しかくの『ラ・プティット・ファデット La Petite Fadette』

 ファデットの愛をランドリーと分け合いたいのか
 ファデットとランドリーの愛を分け合いたいのか

ラ・プティット・ファデット La Petite Fadette

ラ・プティット・ファデット La Petite Fadette

 恋愛漫画だと思ったらミステリーだったでござるの巻。
 そりゃ帯に綾辻さんの名前があるわけだー。
 物語は二十世紀初頭、欧州のとある農村。主人公たちは村でも見目麗しい若者と評判の双子の兄弟、一方のヒロインは、やせっぽちで色黒なことからコオロギ、あるいは魔女と蔑称されるみっともない娘。
 フランスの作家ジョルジュ・サンド*1の著作『愛の妖精』を下敷きに、ミステリとして再構築したそうな。とはいえ、ミステリ部分はラストの落ちに使われる部分であって、それまでの恋愛・田園物としても質が高い。
 前世紀の欧州、特にその田舎というものがどんな世界だったのか。

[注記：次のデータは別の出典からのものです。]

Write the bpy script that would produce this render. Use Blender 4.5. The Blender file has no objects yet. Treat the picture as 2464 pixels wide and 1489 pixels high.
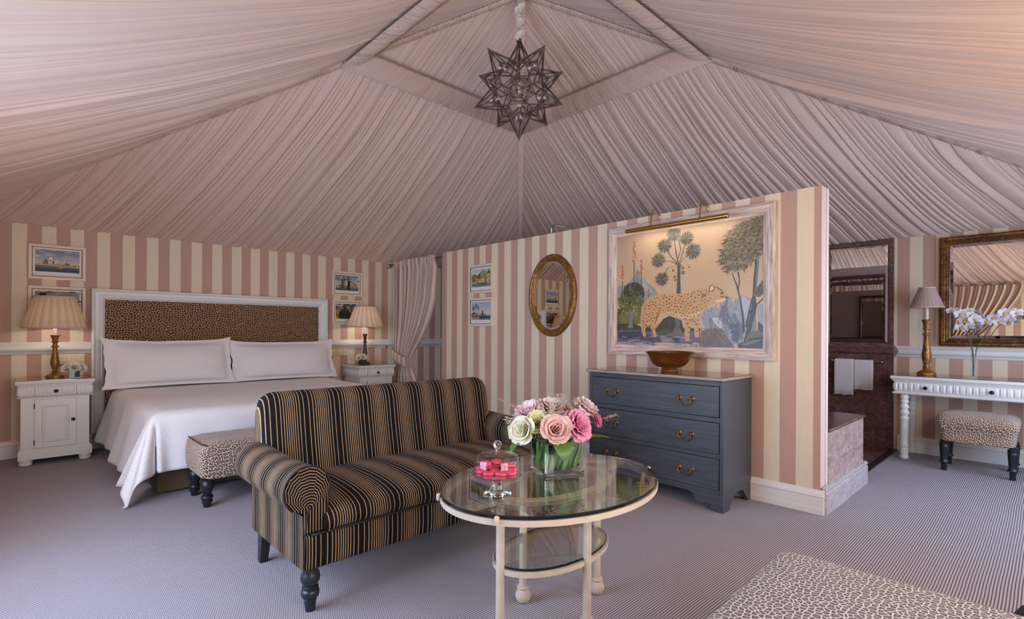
import bpy, bmesh, math, random
from math import sin, cos, pi, sqrt, atan2, hypot, exp
from mathutils import Vector, Matrix, noise
random.seed(7)
SC = bpy.context.scene
COL = SC.collection

# ------------------------------------------------------------------ camera, world, exposure, daylight and added fill lights
YAW = 0.80858
cam = bpy.data.cameras.new('camera'); cam.sensor_width = 36; cam.lens = 36*1243/2464
cam.shift_y = 51.7/2464; cam.clip_start = 0.05; cam.clip_end = 60
co = bpy.data.objects.new('camera', cam); COL.objects.link(co)
co.matrix_world = Matrix.Translation((0, 0, 1.2)) @ Matrix.Rotation(YAW-pi/2, 4, 'Z') @ Matrix.Rotation(pi/2, 4, 'X') @ Matrix.Rotation(0.005447, 4, 'Z')
SC.camera = co
SC.view_settings.view_transform = 'Standard'; SC.view_settings.look = 'None'
SC.view_settings.gamma = 1; SC.view_settings.use_curve_mapping = False
try: SC.cycles.transparent_max_bounces = 64; SC.cycles.max_bounces = 12; SC.cycles.glossy_bounces = 10
except Exception: pass
SC.view_settings.exposure = 0.12
w = bpy.data.worlds.new('sky'); SC.world = w; w.use_nodes = True
bg = w.node_tree.nodes['Background']; bg.inputs[0].default_value = (0.62, 0.76, 1.0, 1); bg.inputs[1].default_value = 1.0

def area(name, loc, direction, sx, sy, power, col, spread=180):
    l = bpy.data.lights.new(name, 'AREA'); l.shape = 'RECTANGLE'; l.size = sx; l.size_y = sy
    l.energy = power; l.color = col; l.spread = math.radians(spread)
    o = bpy.data.objects.new(name, l); COL.objects.link(o); o.location = loc
    o.rotation_euler = Vector(direction).to_track_quat('-Z', 'Z').to_euler()
    return o
DAY = (0.56, 0.72, 1.0)
area('daylight_left_window', (-0.72, 2.55, 1.15), (1, 0, -.22), 1.9, 1.7, 105, DAY)
area('daylight_front_window', (4.75, -0.9, 1.15), (0, 1, -.22), 2.3, 1.7, 62, DAY)
area('added_front_fill', (1.0, -0.9, 1.15), (0, 1, -.1), 1.5, 1.9, 62, (1.0, 0.97, 0.95))  # frontal fill added from the camera side, not a known source
def glow(name, loc, power, col=(1, .86, .74), size=.15):
    l = bpy.data.lights.new(name, 'POINT'); l.energy = power; l.color = col; l.shadow_soft_size = size
    o = bpy.data.objects.new(name, l); COL.objects.link(o); o.location = loc
glow('added_warm_fill_right', (2.7, -.35, 1.5), 33, (1, .82, .60))  # warm fill added out of view, no floor lamp stands here
glow('added_warm_fill_left', (-.18, 3.9, 1.15), 10)  # unseen bare point light, added to warm and brighten the left side

# ------------------------------------------------------------------ mesh helpers
class MB:
    def __init__(s): s.v = []; s.f = []; s.uv = []; s.m = []; s.c = []
    def add(s, vs, fs, uv=None, mi=0):
        n = len(s.v); s.v += [tuple(v) for v in vs]
        s.uv += list(uv) if uv else [(0.0, 0.0)]*len(vs)
        s.f += [tuple(n+i for i in f) for f in fs]; s.m += [mi]*len(fs); return s
    def grid(s, fn, nu, nv, cu=False, cv=False, uvfn=None, mi=0):
        NU = nu if cu else nu+1; NV = nv if cv else nv+1
        vs = []; uv = []
        for i in range(NU):
            for j in range(NV):
                vs.append(fn(i/nu, j/nv)); uv.append(uvfn(i/nu, j/nv) if uvfn else (i/nu, j/nv))
        fs = [(i*NV+j, ((i+1) % NU)*NV+j, ((i+1) % NU)*NV+(j+1) % NV, i*NV+(j+1) % NV) for i in range(nu) for j in range(nv)]
        return s.add(vs, fs, uv, mi)
    def box(s, x0, x1, y0, y1, z0, z1, mi=0):
        vs = [(x, y, z) for x in (x0, x1) for y in (y0, y1) for z in (z0, z1)]
        uv = [(v[0], v[2]) for v in vs]
        return s.add(vs, [(0, 1, 3, 2), (4, 6, 7, 5), (0, 4, 5, 1), (2, 3, 7, 6), (0, 2, 6, 4), (1, 5, 7, 3)], uv, mi)
    def lathe(s, prof, seg=24, c=(0, 0, 0), caps=True, rot=None, sx=1, sy=1, mi=0):
        vs = []; n = len(prof)
        for k in range(seg):
            a = 2*pi*k/seg
            for r, z in prof:
                p = Vector((r*cos(a)*sx, r*sin(a)*sy, z))
                if rot: p = rot @ p
                vs.append((p.x+c[0], p.y+c[1], p.z+c[2]))
        fs = [(k*n+i, ((k+1) % seg)*n+i, ((k+1) % seg)*n+i+1, k*n+i+1) for k in range(seg) for i in range(n-1)]
        if caps:
            fs.append(tuple(k*n for k in range(seg))[::-1]); fs.append(tuple(k*n+n-1 for k in range(seg)))
        return s.add(vs, fs, None, mi)
    def tube(s, pts, r, seg=8, caps=True, mi=0):
        pts = [Vector(p) for p in pts]; n = len(pts); vs = []; up = None
        rs = r if isinstance(r, (list, tuple)) else [r]*n
        for i, p in enumerate(pts):
            t = (pts[min(i+1, n-1)]-pts[max(i-1, 0)]).normalized()
            if up is None:
                up = Vector((0, 0, 1)) if abs(t.z) < .9 else Vector((1, 0, 0))
            a = t.cross(up).normalized(); up = a.cross(t).normalized()
            for k in range(seg):
                q = 2*pi*k/seg; vs.append(p+a*cos(q)*rs[i]+up*sin(q)*rs[i])
        fs = [(i*seg+k, i*seg+(k+1) % seg, (i+1)*seg+(k+1) % seg, (i+1)*seg+k) for i in range(n-1) for k in range(seg)]
        if caps: fs += [tuple(range(seg))[::-1], tuple((n-1)*seg+k for k in range(seg))]
        return s.add(vs, fs, None, mi)
    def prism(s, poly, fn, d0, d1, mi=0, uvs=None):
        n = len(poly); vs = [fn(a, b, d0) for a, b in poly]+[fn(a, b, d1) for a, b in poly]
        fs = [tuple(range(n)), tuple(range(n, 2*n))[::-1]]+[(i, (i+1) % n, n+(i+1) % n, n+i) for i in range(n)]
        return s.add(vs, fs, (uvs+uvs) if uvs else None, mi)
    def frame(s, P, u0, u1, v0, v1, prof, mi=0):
        vs = []; n = len(prof)
        for cu, cv in ((0, 0), (1, 0), (1, 1), (0, 1)):
            for a, d in prof:
                vs.append(P(u1-a if cu else u0+a, v1-a if cv else v0+a, d))
        fs = [(k*n+i, ((k+1) % 4)*n+i, ((k+1) % 4)*n+(i+1) % n, k*n+(i+1) % n) for k in range(4) for i in range(n)]
        return s.add(vs, fs, None, mi)
    def mould(s, prof, p0, p1, out, cut0=0, cut1=0, mi=0):
        p0 = Vector((*p0, 0)); p1 = Vector((*p1, 0)); o = Vector((*out, 0)); t = (p1-p0).normalized(); n = len(prof)
        vs = [p0+o*d+t*(cut0*d)+Vector((0, 0, z)) for d, z in prof]+[p1+o*d-t*(cut1*d)+Vector((0, 0, z)) for d, z in prof]
        fs = [tuple(range(n)), tuple(range(n, 2*n))[::-1]]+[(i, (i+1) % n, n+(i+1) % n, n+i) for i in range(n)]
        return s.add(vs, fs, None, mi)

def mesh(name, mb, mats, angle=38, recalc=True):
    me = bpy.data.meshes.new(name)
    me.from_pydata(mb.v, [], mb.f); 
    uvl = me.uv_layers.new(name='UVMap')
    li = [0]*len(me.loops); me.loops.foreach_get('vertex_index', li)
    flat = [c for i in li for c in mb.uv[i]]; uvl.data.foreach_set('uv', flat)
    for m in (mats if isinstance(mats, (list, tuple)) else [mats]): me.materials.append(m)
    me.polygons.foreach_set('material_index', mb.m)
    if mb.c:
        ca = me.color_attributes.new('ink', 'FLOAT_COLOR', 'CORNER'); cc = []
        for p in me.polygons: cc += list(mb.c[p.index])*p.loop_total
        ca.data.foreach_set('color', cc)
    if recalc:
        b = bmesh.new(); b.from_mesh(me); bmesh.ops.recalc_face_normals(b, faces=b.faces); b.to_mesh(me); b.free()
    me.polygons.foreach_set('use_smooth', [True]*len(me.polygons))
    if angle: me.set_sharp_from_angle(angle=math.radians(angle))
    me.update(); return me

def obj(name, mb, mats, parent=None, angle=38, bev=0, recalc=True, seg=2, kind=None, label=None):
    me = mesh(name, mb, mats, angle, recalc) if isinstance(mb, MB) else mb
    o = bpy.data.objects.new(name, me); COL.objects.link(o)
    if parent: o.parent = parent
    if bev:
        m = o.modifiers.new('bevel', 'BEVEL'); m.width = bev; m.segments = seg; m.limit_method = 'ANGLE'; m.angle_limit = math.radians(35)
    if kind: o['kind'] = kind
    if label: o['label'] = label
    return o
def tag(o, label, cat, group=None):
    o['label'] = label; o['category'] = cat
    if group: o['group'] = group
    return o
def thing(name, label, cat, loc=(0, 0, 0), group=None, rz=0):
    o = bpy.data.objects.new(name, None); COL.objects.link(o); o.location = loc; o.rotation_euler = (0, 0, rz)
    o.empty_display_size = .1
    return tag(o, label, cat, group)
def struct(name, mb, mats, **k):
    o = obj(name, mb, mats, **k); o['kind'] = 'structure'; return o
def copy_tree(o, parent=None):
    c = o.copy(); COL.objects.link(c); c.parent = parent
    for ch in list(o.children): copy_tree(ch, c)
    return c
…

現代日本の我々からすれば時間も距離も隔てられた、けれど確かにあった別世界というものが、素晴らしい表現力で描写されている。
 そこで暮らす人々と日々の暮らし、自然の風景といったものが、きっちり作者の描き出す世界の中で息をしている。上質な小説でも読んでいるような、目にも鮮やかな感触の物語だった。
(一方で、WiiだのMACだのという単語が混じる小ネタも存在しているが)
 それと、ヒロインのファデットがとても魅力的。作中ではブス・不器量として扱われているが、画面上ではまっとうに可愛い。自分が美人であることを知悉し、気取ったマドレーヌは確かに綺麗なのだけれど、それだけだ。
 ファデットの愛らしさは眩しいほどであり、活き活きとした表情やその心根に羨望のため息さえ出る。素晴らしいキャラクターだ。
 村には日本から来た農学博士が滞在しており、彼の目から村の暮らしが解説される一幕もある。
 分かりやすくも、ほどほどに説明臭くなくていい。パンを切る自分用のナイフを部屋に忘れて「日本では持ち歩かないんだよ」と言われたり。朝から毎食、ワインが食事についたり。あと風呂に関する意識の違いとか。
 とまあ舞台自体はのどかだが、主要登場人物が織りなす人間模様のドラマは中々激しい物がある。
 村でも評判の美少年と、悪名高い娘の恋。えぐいほどドロドロするわけではないが、弟と離れることを寂しがる兄の嫉妬と、弟ランドリーと蟋蟀ファデットの道ならぬ恋が三角関係を描いていく。
 そして最後に不幸な事故が起きてしまうが、それは…………


 この物語、実は冒頭で列車で相席になった乗客が話し出す「恋愛小説」の体裁を取っている。乗客が話し終わったところで、それまで黙って聞いていた男が解決編を始めてくれるのだが、これが怒濤の伏線回収。
「静かすぎた乗客」の正体は作中明かされなかったけれど、これは作者のシリーズ作品『爺さんと僕の事件帖』の爺さん(の若りし日)、ではないかと思う。